Die Linken-Führung wäre gut beraten, sich ab sofort auf den Wahlkampf und nur auf den Wahlkampf zu konzentrieren und dem zunehmend an ihr zweifelnden Wahlvolk plausibel zu erklären, dass sie trotz absolut nichts sagender Plakate á la „Revolution – nein danke! Wir wollen 2,50 Euro Mindestlohn mehr als die anderen…“ einen sehr grundsätzlichen Politikwechsel will.
„Politische Entscheidungen müssen wieder aus den Hinterzimmern der Koalitionsausschüsse und Kungelrunden ins Parlament verlagert werden“, sagt Harald Wolf. Dem ist zuzustimmen. Nur sein Vorschlag taugt dazu nicht. Auch eine Politik „wechselnder Mehrheiten“ bedarf ständiger Abstimmungen.

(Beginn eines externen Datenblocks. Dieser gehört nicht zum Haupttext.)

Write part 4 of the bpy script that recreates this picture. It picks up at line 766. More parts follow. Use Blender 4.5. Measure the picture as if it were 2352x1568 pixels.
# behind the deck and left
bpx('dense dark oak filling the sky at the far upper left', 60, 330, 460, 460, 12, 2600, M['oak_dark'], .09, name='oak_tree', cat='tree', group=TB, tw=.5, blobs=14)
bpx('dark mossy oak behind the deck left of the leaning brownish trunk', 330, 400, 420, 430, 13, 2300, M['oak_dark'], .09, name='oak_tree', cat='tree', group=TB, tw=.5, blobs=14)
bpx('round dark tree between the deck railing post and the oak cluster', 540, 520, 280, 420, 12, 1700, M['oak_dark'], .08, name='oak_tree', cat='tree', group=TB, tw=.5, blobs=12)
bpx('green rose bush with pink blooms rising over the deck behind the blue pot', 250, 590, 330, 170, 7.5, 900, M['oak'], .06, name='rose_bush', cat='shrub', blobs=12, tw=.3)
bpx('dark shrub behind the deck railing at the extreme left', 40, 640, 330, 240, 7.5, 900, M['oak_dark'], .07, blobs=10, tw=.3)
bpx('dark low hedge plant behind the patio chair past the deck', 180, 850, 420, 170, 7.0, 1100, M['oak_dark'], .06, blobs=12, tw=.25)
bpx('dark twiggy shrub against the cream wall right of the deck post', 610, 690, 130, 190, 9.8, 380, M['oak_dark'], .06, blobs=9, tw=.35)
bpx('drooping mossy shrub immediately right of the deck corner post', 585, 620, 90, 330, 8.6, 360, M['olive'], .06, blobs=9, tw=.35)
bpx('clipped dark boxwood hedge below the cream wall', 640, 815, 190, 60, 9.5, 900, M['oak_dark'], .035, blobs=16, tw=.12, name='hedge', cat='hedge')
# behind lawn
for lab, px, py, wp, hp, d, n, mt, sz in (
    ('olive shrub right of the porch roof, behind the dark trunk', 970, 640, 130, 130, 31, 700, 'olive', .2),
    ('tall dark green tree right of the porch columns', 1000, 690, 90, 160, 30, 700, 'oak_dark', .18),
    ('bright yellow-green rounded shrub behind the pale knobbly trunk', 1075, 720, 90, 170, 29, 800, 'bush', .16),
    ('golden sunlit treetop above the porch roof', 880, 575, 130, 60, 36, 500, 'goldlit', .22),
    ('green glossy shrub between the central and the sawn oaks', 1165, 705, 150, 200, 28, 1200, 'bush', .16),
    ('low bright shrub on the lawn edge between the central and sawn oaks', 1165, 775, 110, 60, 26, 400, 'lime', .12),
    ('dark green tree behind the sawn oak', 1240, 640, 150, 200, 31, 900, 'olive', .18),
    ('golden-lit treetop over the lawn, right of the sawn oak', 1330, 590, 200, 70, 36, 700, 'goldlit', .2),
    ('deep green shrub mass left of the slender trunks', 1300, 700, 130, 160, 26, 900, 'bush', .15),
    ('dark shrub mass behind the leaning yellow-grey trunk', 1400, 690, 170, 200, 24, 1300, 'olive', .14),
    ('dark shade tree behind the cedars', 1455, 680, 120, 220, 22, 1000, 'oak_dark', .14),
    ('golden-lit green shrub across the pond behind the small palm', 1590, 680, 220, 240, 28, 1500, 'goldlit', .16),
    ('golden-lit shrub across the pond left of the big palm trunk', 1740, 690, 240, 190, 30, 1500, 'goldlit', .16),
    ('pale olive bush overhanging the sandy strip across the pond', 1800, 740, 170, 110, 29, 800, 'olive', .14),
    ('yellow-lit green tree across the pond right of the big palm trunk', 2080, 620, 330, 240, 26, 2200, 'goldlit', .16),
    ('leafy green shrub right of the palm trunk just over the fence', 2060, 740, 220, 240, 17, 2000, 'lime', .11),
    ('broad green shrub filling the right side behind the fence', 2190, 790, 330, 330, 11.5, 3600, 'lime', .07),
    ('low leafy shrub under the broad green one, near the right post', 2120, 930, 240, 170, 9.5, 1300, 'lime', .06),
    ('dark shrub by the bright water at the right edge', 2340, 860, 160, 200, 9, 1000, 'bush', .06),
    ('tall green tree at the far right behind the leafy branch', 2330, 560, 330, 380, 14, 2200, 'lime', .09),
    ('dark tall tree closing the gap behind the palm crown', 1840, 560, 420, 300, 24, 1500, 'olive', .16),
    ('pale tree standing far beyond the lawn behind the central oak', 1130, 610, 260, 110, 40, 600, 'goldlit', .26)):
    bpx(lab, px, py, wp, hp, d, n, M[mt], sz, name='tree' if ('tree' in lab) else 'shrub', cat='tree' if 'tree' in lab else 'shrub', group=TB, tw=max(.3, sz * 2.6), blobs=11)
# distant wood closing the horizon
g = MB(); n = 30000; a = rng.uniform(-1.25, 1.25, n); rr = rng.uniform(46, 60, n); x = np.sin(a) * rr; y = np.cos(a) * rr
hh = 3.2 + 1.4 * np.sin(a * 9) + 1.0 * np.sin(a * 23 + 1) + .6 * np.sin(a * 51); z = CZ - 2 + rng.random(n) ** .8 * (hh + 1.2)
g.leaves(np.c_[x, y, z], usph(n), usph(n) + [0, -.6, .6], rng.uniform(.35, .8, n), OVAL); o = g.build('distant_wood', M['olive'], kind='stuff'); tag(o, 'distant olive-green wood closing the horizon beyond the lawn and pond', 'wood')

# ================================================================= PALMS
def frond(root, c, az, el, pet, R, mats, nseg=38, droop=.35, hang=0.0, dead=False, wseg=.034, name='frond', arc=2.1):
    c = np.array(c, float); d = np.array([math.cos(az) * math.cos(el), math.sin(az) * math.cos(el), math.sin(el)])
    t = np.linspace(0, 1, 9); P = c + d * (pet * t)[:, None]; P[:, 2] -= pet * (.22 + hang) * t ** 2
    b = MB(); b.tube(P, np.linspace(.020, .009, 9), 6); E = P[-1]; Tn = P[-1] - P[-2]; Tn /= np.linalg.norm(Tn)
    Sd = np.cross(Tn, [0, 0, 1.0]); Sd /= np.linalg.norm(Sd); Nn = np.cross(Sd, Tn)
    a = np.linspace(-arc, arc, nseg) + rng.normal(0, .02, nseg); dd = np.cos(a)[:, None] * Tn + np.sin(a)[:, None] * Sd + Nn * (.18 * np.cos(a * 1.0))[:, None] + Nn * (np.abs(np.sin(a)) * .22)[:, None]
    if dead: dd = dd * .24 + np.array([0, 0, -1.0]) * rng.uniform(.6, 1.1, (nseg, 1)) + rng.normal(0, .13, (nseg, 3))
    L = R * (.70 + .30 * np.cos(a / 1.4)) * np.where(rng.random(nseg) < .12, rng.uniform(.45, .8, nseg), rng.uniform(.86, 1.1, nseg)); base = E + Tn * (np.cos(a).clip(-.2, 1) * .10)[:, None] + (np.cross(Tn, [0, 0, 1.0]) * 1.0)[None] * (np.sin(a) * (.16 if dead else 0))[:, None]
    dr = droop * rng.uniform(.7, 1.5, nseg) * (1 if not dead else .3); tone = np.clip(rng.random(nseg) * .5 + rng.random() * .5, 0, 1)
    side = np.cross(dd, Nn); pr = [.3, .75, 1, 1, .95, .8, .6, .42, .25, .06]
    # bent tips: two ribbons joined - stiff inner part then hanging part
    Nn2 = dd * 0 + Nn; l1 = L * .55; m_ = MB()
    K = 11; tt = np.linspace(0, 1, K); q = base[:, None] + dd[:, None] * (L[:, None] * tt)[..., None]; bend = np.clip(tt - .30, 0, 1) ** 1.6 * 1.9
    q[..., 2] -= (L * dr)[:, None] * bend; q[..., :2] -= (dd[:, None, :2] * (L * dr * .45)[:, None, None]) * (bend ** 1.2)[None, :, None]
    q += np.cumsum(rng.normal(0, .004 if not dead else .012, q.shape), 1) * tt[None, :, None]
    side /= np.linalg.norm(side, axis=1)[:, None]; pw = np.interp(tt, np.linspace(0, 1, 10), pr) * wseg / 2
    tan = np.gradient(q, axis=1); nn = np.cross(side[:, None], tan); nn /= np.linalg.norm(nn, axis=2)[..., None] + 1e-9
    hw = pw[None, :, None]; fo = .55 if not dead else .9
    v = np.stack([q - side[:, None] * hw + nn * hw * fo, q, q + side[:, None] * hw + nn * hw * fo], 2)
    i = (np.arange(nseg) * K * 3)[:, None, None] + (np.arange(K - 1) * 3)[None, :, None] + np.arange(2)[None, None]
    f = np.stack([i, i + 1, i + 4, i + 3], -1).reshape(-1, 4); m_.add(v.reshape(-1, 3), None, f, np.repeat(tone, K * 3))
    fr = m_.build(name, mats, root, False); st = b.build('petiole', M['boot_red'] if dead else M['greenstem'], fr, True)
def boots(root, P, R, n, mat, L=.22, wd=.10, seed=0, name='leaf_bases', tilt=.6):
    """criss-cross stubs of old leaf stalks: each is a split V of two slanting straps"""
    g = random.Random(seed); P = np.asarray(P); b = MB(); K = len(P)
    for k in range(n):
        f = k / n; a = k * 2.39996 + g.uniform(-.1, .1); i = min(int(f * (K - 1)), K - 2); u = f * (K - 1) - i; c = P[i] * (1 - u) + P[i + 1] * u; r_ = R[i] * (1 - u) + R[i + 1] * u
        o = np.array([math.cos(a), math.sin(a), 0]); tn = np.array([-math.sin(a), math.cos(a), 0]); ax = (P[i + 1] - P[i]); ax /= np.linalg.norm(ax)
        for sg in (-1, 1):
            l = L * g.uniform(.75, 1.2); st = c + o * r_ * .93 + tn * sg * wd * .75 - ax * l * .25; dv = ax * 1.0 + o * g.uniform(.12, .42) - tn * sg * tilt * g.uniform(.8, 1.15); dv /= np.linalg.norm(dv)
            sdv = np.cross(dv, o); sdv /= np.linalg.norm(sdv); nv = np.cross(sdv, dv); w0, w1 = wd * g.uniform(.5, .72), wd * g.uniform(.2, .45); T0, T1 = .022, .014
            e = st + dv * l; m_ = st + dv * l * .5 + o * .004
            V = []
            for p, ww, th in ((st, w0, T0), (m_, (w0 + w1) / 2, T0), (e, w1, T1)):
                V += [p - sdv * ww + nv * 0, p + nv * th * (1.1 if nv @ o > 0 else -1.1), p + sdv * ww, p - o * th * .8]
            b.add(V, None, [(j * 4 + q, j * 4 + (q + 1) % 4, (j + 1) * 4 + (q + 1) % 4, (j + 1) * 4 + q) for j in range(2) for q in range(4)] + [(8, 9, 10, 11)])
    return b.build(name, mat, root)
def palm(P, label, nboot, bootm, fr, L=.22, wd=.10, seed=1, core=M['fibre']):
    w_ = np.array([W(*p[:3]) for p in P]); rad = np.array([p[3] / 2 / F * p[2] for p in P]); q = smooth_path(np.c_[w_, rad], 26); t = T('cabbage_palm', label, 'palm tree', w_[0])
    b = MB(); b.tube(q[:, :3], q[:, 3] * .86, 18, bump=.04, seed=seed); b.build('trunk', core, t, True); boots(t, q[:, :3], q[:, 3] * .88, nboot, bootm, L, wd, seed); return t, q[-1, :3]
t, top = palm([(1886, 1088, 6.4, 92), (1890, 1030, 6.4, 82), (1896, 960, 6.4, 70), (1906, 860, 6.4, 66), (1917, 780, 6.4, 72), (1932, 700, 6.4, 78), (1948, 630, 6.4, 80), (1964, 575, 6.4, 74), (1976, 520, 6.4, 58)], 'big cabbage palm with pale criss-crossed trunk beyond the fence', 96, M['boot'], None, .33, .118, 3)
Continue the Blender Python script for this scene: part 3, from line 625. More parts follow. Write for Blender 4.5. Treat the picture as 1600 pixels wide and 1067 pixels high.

Das geschieht in Hinterzimmern. Wolf sollte sich darüber mit seinem Magdeburger Parteikollegen Wulf Gallert unterhalten. Der „organisierte“ von 1994 bis 2002 das „Magdeburger Modell“ mit seinem Parlamentskollegen Jens Bullerjahn (SPD) – natürlich nicht im Magdeburger „Rathaus-Cafe“… Der Unterschied zwischen beiden: Bullerjahn ist inzwischen Stellvertreter eines CDU-Ministerpräsidenten, und Gallert sitzt in der Ecke und grollt.
Ansonsten sollten sich gerade linke Politiker hüten, das Fell des Bären zu zerlegen, solange der noch durch den Wald stapft. Infratest dimap stellte am 9. August erstmals wieder eine eigene schwarz-gelbe Mehrheit fest. Die Tendenz, dass die FDP die 5-Prozent-Hürde nicht reißen wird, verstärkt sich. Und die PDS flog schon einmal (fast) aus dem Bundestag, als sie sich zu sicher in der Rolle einer Königsmacherin wähnte. 2002 blieb sie bundespolitisch nur dank zweier Direktmandate überhaupt noch sichtbar. Mit sieben Prozent Umfragewerten sollte man für die eigene Unverwechselbarkeit und nicht die mögliche Inthronisierung eines Dritten kämpfen.